[WORK TO DO]:
Using the material below, print the line that contains "Recreate this scene", the line that contains "S.camera = cam", and every line in between, exactly and nothing else.

Scene script records:
* * *

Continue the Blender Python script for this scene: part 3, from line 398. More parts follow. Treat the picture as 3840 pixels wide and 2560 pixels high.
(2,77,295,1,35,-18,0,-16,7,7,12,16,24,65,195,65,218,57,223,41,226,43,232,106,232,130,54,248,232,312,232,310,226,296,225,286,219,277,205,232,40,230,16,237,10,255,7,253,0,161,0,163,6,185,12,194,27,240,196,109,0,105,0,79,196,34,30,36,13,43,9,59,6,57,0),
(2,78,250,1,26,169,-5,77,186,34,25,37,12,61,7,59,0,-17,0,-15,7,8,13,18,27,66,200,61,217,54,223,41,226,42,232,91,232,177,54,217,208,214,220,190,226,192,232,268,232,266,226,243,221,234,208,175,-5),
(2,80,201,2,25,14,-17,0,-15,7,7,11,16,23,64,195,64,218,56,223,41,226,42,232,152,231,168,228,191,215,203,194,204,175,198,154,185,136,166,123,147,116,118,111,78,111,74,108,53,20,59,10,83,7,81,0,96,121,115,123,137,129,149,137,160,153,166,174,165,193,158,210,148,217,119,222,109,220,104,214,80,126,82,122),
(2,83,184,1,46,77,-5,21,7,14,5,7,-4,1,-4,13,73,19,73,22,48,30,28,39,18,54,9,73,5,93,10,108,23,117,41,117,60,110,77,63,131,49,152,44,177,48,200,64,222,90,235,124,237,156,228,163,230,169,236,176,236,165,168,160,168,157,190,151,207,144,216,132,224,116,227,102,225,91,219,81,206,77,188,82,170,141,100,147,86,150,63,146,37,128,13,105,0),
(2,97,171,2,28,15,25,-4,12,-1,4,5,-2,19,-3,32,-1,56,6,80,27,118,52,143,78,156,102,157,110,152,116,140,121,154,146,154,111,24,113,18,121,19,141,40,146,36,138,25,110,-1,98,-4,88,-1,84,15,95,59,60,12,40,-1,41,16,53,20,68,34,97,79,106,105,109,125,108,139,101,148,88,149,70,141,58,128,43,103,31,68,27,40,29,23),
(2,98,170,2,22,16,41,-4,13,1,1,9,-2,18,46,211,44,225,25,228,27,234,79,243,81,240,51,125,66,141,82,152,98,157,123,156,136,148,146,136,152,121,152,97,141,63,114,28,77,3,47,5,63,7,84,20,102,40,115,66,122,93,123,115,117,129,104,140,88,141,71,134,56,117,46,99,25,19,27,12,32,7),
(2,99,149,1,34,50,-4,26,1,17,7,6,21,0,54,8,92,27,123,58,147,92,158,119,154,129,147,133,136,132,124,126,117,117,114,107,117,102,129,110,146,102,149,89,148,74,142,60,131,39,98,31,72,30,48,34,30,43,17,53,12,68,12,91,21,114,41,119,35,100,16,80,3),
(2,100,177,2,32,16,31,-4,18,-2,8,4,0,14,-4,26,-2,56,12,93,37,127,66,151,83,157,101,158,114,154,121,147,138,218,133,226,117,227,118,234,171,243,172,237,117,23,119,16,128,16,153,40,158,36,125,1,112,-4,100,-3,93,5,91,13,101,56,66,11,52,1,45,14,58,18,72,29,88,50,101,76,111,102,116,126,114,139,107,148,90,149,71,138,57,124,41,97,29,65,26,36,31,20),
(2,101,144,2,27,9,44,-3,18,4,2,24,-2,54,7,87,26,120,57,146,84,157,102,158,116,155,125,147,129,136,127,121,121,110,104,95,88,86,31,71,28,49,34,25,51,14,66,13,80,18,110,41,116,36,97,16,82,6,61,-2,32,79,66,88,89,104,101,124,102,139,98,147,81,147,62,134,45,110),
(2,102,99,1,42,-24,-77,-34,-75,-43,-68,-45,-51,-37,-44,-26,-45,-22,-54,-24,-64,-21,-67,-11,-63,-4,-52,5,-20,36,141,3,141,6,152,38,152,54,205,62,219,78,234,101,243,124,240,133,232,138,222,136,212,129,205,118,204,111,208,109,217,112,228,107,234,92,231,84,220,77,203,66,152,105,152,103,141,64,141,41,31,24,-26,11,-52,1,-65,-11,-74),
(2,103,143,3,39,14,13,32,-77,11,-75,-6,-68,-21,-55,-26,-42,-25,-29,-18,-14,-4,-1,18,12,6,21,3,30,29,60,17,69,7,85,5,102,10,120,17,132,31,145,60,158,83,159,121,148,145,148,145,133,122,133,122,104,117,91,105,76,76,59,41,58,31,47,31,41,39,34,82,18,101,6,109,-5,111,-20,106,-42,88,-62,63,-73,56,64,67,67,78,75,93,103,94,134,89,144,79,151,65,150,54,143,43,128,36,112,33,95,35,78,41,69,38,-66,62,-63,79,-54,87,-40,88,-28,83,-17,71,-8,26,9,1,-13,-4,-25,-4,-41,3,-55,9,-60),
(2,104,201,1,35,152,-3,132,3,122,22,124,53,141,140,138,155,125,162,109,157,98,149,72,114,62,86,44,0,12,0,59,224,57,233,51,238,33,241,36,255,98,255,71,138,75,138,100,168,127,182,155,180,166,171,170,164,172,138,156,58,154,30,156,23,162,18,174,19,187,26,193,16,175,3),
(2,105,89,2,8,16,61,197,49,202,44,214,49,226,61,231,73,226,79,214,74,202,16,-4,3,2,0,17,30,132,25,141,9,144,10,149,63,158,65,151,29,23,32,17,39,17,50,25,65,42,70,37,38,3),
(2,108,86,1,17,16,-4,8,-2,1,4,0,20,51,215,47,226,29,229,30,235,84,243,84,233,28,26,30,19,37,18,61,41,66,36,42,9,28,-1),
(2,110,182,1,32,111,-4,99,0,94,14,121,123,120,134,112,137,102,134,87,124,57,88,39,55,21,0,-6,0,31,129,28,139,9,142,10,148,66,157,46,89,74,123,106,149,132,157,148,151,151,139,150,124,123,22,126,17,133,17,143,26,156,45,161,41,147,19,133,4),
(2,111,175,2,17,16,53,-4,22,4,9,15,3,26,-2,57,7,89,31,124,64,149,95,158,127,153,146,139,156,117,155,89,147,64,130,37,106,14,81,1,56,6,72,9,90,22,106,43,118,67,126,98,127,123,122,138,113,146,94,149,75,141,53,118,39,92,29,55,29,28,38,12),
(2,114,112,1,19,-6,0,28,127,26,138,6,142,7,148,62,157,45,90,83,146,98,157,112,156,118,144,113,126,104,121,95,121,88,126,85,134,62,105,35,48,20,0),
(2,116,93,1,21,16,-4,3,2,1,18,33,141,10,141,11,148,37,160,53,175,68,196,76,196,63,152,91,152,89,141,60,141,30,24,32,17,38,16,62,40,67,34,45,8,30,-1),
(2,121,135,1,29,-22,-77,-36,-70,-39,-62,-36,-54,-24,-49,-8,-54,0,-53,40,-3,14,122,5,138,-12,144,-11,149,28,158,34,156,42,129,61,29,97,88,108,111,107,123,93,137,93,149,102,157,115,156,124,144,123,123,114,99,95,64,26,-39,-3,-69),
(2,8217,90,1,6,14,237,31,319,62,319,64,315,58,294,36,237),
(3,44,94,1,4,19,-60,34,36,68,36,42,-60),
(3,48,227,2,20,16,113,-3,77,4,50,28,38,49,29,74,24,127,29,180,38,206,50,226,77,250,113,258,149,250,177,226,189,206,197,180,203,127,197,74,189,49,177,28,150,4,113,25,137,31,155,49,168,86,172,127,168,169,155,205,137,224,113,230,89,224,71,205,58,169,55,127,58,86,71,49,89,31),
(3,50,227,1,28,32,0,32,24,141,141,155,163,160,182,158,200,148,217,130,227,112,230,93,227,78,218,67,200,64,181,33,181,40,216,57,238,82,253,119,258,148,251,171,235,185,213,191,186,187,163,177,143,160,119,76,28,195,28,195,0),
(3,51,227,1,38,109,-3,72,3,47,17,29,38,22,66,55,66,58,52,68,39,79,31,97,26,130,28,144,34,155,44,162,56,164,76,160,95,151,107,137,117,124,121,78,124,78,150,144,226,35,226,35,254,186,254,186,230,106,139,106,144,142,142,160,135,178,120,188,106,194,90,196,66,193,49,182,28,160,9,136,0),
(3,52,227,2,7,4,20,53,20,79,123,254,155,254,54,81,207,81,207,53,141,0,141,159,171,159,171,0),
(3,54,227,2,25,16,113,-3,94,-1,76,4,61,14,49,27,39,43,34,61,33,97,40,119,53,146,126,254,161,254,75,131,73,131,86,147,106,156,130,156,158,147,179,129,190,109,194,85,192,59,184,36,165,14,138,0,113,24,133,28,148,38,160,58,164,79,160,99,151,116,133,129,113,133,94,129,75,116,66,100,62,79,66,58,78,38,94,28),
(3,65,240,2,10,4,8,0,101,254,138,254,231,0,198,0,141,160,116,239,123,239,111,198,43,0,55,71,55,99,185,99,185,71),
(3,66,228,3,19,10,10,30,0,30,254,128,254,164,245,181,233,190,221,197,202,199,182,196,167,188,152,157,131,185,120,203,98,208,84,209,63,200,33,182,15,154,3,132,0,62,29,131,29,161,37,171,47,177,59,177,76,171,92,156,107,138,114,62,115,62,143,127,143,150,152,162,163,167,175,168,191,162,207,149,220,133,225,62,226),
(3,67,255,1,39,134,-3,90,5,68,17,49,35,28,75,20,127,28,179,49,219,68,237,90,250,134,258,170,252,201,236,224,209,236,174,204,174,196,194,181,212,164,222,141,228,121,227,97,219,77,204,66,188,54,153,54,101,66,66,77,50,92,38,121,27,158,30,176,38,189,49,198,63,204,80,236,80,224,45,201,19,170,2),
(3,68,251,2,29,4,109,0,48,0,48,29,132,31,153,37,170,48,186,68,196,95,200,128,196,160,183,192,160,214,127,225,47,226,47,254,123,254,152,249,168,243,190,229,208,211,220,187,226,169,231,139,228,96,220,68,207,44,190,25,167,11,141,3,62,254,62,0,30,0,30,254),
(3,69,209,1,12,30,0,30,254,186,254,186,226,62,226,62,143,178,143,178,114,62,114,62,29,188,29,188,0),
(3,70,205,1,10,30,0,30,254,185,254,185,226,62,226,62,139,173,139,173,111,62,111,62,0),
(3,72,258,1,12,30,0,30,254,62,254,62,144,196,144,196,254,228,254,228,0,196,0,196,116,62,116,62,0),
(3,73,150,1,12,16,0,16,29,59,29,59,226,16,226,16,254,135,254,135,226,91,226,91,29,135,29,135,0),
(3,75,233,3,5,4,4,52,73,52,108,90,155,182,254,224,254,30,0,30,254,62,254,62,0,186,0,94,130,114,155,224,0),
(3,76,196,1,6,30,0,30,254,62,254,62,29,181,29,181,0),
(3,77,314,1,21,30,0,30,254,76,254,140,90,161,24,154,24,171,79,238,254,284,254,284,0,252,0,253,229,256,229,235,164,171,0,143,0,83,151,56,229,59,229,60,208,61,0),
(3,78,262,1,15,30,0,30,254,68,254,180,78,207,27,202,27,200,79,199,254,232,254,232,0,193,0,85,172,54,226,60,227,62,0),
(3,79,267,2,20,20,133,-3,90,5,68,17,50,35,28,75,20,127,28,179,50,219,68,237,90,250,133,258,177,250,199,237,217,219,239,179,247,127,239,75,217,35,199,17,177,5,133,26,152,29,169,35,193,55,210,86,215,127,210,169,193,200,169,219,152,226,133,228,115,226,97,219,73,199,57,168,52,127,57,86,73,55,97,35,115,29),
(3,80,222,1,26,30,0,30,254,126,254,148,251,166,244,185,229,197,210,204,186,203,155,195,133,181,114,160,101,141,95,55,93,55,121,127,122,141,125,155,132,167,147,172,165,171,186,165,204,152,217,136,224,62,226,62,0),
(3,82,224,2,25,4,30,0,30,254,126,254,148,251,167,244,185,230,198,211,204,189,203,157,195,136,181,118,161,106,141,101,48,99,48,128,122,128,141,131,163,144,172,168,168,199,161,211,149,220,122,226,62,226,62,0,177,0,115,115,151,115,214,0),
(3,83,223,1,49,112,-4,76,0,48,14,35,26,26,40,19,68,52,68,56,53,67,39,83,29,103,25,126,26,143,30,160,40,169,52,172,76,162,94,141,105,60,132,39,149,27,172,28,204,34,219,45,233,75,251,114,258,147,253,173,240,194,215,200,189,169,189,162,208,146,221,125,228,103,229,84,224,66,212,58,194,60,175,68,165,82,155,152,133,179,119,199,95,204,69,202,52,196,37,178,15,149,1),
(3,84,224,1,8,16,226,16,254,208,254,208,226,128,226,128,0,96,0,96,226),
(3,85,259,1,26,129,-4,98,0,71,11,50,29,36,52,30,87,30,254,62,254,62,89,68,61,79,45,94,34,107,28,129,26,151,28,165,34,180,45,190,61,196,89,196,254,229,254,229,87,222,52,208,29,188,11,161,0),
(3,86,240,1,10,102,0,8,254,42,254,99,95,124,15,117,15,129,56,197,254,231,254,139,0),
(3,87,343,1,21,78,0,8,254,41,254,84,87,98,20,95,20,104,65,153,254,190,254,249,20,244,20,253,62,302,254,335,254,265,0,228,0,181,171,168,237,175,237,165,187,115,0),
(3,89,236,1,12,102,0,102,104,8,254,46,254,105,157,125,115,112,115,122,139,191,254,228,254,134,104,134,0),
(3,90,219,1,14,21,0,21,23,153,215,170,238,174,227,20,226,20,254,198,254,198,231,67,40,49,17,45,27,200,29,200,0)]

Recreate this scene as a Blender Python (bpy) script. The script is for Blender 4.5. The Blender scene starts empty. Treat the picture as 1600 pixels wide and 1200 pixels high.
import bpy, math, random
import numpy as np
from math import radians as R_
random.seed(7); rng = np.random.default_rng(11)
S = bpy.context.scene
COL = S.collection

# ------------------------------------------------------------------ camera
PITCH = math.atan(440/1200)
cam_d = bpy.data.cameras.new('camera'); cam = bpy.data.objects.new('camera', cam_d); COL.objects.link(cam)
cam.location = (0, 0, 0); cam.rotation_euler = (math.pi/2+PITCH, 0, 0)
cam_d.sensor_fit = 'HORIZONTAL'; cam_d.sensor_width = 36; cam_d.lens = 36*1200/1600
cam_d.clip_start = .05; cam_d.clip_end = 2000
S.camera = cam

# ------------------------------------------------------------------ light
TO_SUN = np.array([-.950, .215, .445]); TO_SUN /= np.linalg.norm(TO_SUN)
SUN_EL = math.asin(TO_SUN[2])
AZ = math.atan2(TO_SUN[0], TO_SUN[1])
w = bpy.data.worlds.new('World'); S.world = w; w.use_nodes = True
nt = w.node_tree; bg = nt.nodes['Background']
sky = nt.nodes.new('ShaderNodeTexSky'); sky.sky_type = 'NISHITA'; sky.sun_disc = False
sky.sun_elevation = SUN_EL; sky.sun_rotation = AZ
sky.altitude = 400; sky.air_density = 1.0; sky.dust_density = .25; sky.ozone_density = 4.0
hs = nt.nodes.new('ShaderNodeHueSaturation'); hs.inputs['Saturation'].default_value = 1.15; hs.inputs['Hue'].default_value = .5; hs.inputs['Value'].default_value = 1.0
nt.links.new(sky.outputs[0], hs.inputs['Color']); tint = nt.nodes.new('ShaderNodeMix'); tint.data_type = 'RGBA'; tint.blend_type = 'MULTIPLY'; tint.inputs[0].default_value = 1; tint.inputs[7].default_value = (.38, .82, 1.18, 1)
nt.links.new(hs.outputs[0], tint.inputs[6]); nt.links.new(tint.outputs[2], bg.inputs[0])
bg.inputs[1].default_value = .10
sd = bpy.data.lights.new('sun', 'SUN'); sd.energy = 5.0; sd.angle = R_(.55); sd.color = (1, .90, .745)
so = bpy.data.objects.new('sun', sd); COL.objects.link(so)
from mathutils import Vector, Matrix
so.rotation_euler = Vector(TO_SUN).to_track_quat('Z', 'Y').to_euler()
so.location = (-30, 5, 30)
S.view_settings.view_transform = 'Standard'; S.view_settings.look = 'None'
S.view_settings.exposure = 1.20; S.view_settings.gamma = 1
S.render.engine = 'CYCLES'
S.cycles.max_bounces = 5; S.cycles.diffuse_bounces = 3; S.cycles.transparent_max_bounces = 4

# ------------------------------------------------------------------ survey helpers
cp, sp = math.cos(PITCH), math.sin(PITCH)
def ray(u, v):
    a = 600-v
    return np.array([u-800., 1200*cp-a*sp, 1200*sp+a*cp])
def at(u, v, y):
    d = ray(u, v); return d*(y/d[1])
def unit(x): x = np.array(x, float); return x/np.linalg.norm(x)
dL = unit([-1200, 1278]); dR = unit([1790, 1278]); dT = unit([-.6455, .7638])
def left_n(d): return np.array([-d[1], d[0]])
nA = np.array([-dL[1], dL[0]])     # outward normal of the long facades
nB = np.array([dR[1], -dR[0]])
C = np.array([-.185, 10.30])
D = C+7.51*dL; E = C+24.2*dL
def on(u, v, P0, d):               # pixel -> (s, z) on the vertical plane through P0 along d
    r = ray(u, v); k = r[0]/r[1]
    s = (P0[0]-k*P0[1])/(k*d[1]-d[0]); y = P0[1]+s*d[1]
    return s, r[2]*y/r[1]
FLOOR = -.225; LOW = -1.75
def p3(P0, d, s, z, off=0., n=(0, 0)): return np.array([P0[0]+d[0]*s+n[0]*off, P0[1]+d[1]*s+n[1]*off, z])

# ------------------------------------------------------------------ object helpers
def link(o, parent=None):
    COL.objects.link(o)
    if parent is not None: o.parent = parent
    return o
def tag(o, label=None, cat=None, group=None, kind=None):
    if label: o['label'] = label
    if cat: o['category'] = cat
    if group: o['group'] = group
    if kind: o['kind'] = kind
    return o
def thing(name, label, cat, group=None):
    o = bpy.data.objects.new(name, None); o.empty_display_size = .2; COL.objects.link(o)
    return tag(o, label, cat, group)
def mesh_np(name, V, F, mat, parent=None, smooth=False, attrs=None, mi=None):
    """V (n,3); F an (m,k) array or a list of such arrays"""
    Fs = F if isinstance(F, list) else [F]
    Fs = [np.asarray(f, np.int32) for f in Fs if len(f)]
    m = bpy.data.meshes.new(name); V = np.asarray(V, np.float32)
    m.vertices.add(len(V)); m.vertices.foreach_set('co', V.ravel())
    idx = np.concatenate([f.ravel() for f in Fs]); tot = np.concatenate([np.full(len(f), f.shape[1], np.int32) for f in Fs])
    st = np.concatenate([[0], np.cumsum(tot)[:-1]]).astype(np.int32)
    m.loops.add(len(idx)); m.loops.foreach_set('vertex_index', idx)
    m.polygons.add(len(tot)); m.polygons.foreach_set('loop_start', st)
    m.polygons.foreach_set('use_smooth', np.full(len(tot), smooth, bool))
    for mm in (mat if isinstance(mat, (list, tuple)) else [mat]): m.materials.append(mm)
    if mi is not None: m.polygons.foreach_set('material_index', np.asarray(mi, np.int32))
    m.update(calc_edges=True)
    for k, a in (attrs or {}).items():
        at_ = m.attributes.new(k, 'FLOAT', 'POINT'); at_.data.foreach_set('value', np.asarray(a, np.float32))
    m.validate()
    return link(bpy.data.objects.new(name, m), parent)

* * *

[SOLUTION FOR THIS EXERCISE]:
Recreate this scene as a Blender Python (bpy) script. The script is for Blender 4.5. The Blender scene starts empty. Treat the picture as 1600 pixels wide and 1200 pixels high.
import bpy, math, random
import numpy as np
from math import radians as R_
random.seed(7); rng = np.random.default_rng(11)
S = bpy.context.scene
COL = S.collection

# ------------------------------------------------------------------ camera
PITCH = math.atan(440/1200)
cam_d = bpy.data.cameras.new('camera'); cam = bpy.data.objects.new('camera', cam_d); COL.objects.link(cam)
cam.location = (0, 0, 0); cam.rotation_euler = (math.pi/2+PITCH, 0, 0)
cam_d.sensor_fit = 'HORIZONTAL'; cam_d.sensor_width = 36; cam_d.lens = 36*1200/1600
cam_d.clip_start = .05; cam_d.clip_end = 2000
S.camera = cam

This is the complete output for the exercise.